Stark agrees with this task but adds making a list of these job titles and companies who offer them. “You should then order this list so you have a good idea of where to start your research. You can then research which transferable and hard skills are common with these jobs,” she adds. This is a solid jumping-off point for finding a job you’ll love.

Networking is key

The best tool for navigating a career change is networking, and all three experts agree. Once you’ve narrowed down job titles, they advise you to find some people on LinkedIn that work in the field you’re interested in. Holyfield recommends “talking to other people, learning what they do, learning what they’ve done, learning what their organization needs.

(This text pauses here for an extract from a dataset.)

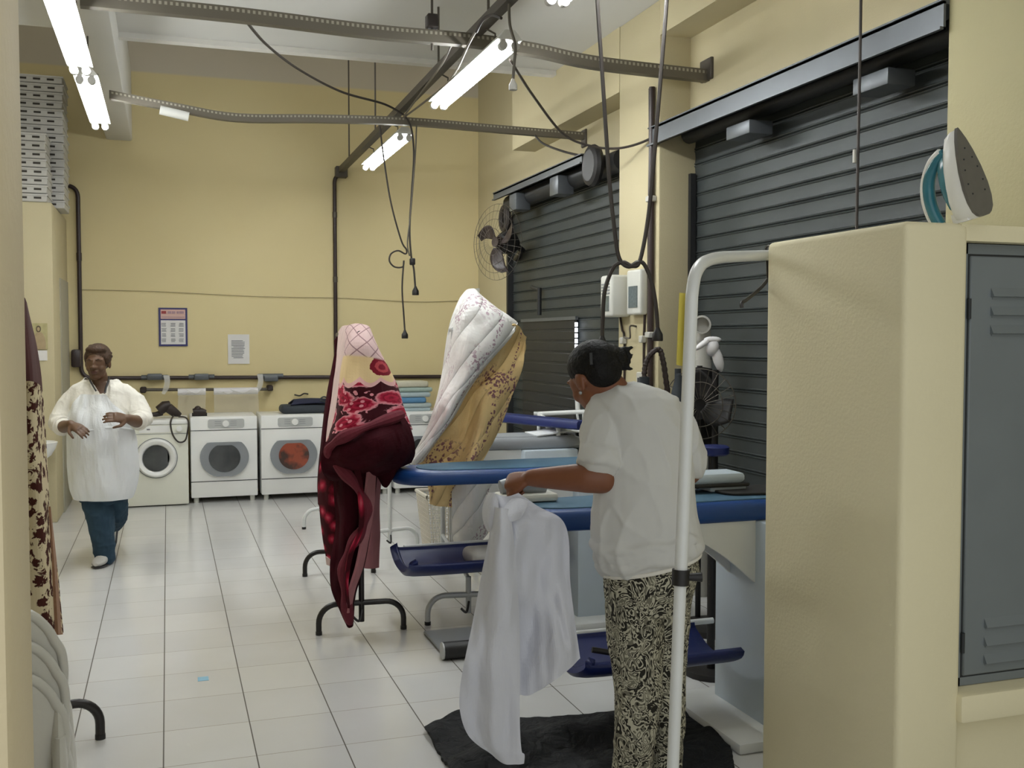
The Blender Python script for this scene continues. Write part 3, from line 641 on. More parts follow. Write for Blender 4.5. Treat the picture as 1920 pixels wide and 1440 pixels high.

Then, using that kind of personal audit to determine whether or not you could see yourself in those roles.”

Stark echoes this idea through ‘shadowing.’ This is when you find someone, either through networking or someone at your previous or current company, who works in the job you want to get into. Here you can really see if the daily tasks required for this job spark passion in you. She recommends doing this early in your search before you make any decisions that cost money or jeopardize your current role. Stark knows from experience: “I wanted to go into instructional design. I sat with a colleague at that job for about two hours. She walked me through her calendar and we worked on a little project together. That was the last day I will ever be an instructional designer.”

Another suggestion for networking is to get involved in LinkedIn groups. “People ignore them, but there’s so much activity that happens: recruiters literally hang out in these groups,” Holyfield explains. Both she and Starks encourage job hunters to turn virtual connections into real meetings. They suggest setting up lunch events or scheduling in-person coffees with people in positions you wish to work.

Putting the plan in motion

It’s vital to be strategic when creating your action plan around finding a job you love. Holyfield stresses the importance of a timeline: “How fast do you want to transition or start the passion job? How much are you willing to invest in education or re-skilling? Your motivation and finances can affect your timeline.” All experts agree that transferable and soft skills can be used throughout different fields, so use them to your advantage. If your timeline is short, “find realistic careers you could transition to that require similar hard or soft skills you already have,” explains Holyfield.

Goal-setting is another common theme when trying to find a job you love. Holyfield suggests using SMART goals; those are goals that are specific, measurable, achievable, relevant, and time-bound, so you know that you’re always working towards something. These could be updating your tangibles, which Holyfield explains as “any piece you use for your professional brand.” For example, updating your resume, professional bio, and LinkedIn profile.

Stark agrees and also suggests setting micro-goals to keep you on track. She gives an example, “15 minutes a day or a few times a week, work on finding your passion, researching job titles, or reskilling. It’s important to see progress but also not get overwhelmed.”

Everyone’s passion looks different

Even by following your passion to find a job you love, ensuring your work aligns with your lifestyle is a factor not to be ignored. “I think it’s really important to honor the fact that career satisfaction and passion mean different things for different people and that’s ok,” Holyfield states. Maybe your lifestyle requires a high financial return from your job, or perhaps your passion is to earn a lot of money, and she insists that’s ok too. So long as you honor what satisfaction means to you.

Lastly, Perahia mentions considering if a passion is better as a hobby. She adds, “If your passion doesn’t make enough money to support your lifestyle, maybe it should be a hobby. But you can find happiness by mixing passionate hobbies with a lucrative career.” As with many things in life, it’s all about balance.